Voters will however still have their fair share of things to vote on closer to home as many city council and school board seats are up for grabs, as well as new local tax asks and extensions of existing taxes around the state.
This year is an odd year election, meaning ballot measures are, for the most part, limited under state law to fiscal issues related to the Taxpayer’s Bill of Rights (TABOR).
The two measures that will appear were both referred by the legislature this Spring out of House Bill 25-1274, and Senate Bill 25-214.

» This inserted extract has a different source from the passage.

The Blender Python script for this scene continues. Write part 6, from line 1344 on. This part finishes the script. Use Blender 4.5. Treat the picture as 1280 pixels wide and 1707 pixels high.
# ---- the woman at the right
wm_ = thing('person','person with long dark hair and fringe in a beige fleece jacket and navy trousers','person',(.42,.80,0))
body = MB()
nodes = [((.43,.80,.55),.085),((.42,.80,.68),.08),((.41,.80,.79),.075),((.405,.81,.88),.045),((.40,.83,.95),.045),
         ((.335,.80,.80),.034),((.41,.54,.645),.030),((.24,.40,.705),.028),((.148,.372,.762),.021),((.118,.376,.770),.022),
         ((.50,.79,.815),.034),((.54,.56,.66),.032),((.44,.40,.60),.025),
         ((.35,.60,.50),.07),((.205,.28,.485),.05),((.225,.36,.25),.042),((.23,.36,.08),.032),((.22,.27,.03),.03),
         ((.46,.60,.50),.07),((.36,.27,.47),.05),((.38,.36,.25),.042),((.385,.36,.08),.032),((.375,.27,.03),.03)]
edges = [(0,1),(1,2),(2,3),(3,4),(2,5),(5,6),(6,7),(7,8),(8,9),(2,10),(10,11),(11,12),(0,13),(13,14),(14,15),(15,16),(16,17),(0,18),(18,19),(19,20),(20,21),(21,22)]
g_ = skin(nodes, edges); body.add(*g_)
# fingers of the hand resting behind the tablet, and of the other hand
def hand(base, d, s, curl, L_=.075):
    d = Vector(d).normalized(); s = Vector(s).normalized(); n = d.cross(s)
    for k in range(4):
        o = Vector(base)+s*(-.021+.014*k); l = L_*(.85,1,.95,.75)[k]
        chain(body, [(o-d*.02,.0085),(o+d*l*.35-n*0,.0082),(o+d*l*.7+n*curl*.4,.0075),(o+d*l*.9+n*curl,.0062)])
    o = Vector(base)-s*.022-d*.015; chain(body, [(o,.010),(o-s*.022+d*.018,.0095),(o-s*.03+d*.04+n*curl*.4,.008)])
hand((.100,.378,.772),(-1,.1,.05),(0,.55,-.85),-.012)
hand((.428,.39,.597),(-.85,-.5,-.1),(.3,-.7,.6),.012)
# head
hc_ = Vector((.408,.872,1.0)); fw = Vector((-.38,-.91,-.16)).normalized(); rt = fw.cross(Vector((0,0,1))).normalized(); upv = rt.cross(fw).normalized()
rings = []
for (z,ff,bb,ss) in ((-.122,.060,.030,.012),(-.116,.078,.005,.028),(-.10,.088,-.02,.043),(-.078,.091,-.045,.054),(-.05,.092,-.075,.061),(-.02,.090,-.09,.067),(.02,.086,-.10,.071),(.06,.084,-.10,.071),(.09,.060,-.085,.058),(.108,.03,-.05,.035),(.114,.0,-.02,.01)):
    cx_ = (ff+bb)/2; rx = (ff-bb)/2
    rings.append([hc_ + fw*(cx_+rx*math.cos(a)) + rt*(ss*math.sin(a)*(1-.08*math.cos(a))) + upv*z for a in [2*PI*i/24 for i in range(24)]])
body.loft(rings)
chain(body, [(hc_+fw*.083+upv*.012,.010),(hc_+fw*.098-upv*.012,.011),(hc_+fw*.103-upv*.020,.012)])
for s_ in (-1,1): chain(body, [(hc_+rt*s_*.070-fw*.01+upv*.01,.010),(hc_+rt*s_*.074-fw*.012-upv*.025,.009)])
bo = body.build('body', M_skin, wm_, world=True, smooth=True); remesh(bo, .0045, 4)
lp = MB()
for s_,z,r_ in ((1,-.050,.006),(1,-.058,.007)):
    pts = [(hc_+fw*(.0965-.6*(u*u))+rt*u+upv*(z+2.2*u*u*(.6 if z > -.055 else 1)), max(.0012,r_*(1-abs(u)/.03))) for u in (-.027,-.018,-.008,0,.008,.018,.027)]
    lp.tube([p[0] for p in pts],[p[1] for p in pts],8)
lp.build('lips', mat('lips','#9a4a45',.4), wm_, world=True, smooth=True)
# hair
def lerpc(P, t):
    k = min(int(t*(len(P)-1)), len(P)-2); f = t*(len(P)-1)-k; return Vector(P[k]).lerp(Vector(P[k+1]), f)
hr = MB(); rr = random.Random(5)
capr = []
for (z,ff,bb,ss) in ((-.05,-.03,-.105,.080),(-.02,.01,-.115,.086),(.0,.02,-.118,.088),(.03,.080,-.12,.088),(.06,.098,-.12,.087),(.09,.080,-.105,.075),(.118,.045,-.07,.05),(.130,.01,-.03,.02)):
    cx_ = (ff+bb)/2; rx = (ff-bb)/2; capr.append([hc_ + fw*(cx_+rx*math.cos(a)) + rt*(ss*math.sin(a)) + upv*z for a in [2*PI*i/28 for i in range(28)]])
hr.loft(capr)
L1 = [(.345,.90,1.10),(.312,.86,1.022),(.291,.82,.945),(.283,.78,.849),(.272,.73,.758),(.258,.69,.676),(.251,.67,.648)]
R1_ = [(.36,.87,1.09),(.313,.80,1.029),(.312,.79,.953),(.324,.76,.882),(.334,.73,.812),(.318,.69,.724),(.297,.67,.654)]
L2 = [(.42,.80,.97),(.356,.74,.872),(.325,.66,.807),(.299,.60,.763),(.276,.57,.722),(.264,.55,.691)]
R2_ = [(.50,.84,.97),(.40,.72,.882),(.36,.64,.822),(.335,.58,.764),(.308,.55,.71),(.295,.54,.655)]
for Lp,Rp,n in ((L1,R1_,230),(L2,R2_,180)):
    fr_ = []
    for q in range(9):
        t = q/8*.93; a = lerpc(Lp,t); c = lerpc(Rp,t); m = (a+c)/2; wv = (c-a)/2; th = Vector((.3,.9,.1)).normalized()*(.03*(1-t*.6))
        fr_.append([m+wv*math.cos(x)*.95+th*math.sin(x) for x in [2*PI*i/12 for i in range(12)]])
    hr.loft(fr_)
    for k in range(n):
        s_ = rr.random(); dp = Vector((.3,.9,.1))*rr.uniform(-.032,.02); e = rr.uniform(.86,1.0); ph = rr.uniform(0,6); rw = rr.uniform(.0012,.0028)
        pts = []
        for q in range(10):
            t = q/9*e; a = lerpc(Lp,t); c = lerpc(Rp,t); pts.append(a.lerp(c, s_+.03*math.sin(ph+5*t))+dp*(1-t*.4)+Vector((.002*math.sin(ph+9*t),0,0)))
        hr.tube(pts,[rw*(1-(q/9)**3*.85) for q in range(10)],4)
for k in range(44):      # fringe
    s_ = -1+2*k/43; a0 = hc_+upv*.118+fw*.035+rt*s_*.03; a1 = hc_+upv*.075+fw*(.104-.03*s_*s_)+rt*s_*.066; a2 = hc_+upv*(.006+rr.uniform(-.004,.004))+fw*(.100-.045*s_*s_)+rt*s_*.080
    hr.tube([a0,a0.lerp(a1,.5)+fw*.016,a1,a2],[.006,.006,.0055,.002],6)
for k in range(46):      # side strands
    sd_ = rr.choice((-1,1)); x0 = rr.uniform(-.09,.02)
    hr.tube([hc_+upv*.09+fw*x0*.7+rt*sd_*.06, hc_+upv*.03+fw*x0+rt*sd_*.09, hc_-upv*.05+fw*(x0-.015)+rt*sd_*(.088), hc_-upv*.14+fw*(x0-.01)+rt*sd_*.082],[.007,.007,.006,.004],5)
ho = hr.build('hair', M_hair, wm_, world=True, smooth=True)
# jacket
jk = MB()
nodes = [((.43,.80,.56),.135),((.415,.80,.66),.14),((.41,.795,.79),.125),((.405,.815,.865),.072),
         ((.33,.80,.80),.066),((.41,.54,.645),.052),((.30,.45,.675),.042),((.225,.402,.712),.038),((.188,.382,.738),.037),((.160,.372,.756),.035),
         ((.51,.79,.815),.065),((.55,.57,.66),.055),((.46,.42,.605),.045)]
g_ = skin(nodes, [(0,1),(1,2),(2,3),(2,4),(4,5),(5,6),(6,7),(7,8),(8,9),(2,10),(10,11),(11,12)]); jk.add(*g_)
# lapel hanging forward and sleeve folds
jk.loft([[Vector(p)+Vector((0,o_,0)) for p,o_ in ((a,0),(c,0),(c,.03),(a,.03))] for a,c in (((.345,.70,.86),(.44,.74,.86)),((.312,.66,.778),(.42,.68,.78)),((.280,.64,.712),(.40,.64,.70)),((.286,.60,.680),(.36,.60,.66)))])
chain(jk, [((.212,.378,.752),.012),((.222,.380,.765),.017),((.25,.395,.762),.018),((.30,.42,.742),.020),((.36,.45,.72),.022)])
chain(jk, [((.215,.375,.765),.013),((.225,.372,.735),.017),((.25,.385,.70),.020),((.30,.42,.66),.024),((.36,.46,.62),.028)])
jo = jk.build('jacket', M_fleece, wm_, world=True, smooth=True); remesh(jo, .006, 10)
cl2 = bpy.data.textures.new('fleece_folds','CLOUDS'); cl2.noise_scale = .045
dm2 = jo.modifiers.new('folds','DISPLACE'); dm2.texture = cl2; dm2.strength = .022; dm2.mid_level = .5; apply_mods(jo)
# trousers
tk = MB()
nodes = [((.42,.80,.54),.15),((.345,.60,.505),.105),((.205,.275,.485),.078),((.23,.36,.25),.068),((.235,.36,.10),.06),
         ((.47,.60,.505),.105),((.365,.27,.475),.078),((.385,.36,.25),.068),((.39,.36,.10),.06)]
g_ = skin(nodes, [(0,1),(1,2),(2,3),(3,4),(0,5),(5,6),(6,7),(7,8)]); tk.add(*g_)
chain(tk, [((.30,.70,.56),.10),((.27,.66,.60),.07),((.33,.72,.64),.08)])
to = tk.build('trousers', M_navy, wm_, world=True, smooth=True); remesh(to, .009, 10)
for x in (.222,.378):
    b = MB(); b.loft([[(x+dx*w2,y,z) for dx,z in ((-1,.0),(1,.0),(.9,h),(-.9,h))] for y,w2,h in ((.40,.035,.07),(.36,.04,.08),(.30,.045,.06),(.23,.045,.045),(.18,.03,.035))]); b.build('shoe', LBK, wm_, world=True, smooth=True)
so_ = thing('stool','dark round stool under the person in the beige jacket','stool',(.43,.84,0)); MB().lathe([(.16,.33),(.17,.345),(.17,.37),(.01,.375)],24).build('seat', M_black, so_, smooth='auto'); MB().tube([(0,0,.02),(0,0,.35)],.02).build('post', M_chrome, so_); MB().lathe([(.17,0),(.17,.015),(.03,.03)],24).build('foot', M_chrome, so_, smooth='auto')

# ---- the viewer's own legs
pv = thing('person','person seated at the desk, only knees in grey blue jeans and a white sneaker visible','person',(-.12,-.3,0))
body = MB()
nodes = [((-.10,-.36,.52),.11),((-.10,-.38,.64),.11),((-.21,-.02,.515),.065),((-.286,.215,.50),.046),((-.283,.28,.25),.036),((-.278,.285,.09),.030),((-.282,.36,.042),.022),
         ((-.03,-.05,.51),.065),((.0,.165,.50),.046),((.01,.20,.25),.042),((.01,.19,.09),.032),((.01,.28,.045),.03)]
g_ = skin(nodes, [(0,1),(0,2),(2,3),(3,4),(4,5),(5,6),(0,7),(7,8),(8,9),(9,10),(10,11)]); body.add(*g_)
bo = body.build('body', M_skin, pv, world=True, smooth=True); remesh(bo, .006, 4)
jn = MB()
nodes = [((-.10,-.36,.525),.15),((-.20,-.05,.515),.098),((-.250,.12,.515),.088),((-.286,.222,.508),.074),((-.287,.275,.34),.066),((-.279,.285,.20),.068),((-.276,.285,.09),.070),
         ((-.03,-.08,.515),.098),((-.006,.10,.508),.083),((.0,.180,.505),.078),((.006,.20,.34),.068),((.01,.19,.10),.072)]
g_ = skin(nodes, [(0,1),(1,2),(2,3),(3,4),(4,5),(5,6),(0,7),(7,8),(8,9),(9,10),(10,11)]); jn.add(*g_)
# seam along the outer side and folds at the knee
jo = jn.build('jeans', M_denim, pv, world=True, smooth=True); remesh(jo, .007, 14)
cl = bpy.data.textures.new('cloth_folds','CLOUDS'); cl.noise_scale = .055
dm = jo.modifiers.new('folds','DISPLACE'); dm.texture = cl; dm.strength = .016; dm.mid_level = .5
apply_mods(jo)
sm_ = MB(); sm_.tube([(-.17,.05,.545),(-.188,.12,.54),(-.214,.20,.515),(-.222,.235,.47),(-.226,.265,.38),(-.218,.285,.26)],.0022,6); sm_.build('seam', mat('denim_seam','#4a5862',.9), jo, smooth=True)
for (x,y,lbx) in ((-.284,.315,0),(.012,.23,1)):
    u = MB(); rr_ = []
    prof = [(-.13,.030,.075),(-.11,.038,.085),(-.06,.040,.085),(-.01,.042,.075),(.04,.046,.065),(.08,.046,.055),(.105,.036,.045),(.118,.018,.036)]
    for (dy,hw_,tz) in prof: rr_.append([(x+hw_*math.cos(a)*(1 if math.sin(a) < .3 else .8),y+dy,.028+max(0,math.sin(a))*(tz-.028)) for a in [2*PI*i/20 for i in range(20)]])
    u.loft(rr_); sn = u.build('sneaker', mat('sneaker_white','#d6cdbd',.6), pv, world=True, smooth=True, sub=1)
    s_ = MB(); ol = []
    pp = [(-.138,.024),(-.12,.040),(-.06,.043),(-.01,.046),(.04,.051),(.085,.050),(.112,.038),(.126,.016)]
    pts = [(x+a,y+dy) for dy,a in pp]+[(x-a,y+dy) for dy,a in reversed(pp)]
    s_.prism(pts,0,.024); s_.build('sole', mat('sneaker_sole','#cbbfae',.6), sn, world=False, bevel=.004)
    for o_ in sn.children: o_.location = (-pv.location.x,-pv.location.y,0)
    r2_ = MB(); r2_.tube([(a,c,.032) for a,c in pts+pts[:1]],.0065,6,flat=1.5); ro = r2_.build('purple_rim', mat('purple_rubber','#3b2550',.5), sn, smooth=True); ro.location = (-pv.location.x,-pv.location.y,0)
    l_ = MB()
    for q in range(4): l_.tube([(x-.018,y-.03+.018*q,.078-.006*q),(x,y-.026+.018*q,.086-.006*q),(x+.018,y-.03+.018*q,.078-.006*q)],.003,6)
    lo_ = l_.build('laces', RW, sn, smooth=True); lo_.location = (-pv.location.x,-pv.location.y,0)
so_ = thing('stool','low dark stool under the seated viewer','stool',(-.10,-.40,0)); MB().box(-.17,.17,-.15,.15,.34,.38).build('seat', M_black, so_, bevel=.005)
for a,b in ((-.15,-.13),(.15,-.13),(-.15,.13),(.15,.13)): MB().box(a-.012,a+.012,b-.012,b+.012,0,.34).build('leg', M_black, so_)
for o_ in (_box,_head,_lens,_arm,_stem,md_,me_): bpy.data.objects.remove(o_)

Proposition LL will ask voters to “de-TABOR” excess revenue received from the previous Proposition FF tax hike on Coloradans with incomes over $300,000. The 2022 voter-approved measure for the Healthy School Meals For All program pays for public schools to offer fully subsidized breakfast and lunch to students in kindergarten through 12th grade.
However, the program is going broke, with the number of students eating school meals skyrocketing when parents who had been paying learned they no longer had to foot the bill.
It was estimated it would cost no more than $100 million a year, but in its first year, it was in the red by more than $60 million.
Proposition LL was referred to help fix the fiscal mess by allowing the state to keep and spend all the excess revenue collected from the first measure, which otherwise would be refunded back to taxpayers.
The second measure on the ballot is Proposition MM, which once again hikes taxes on those making more than $300,000 (roughly 5 percent of Colorado filers) by lowering their allowable income tax deductions from $12,000 for single filers and $16,000 for joint filers down to $1,000 for single filers and $2,000 for joint filers, thus increasing their taxable income. It is expected to raise about $95 million more a year.
An amendment to MM was also created during the recent special session to also help subsidize food stamps in Colorado. Senate Bill 25B-003 allows the state to spend all revenue collected over and above what is needed to fund the “free” school lunch program on Supplemental Nutrition Assistance Program (SNAP) benefits, which supplement low-income families’ grocery costs, and which are expected to decrease because of new work requirements put in place by the Trump administration.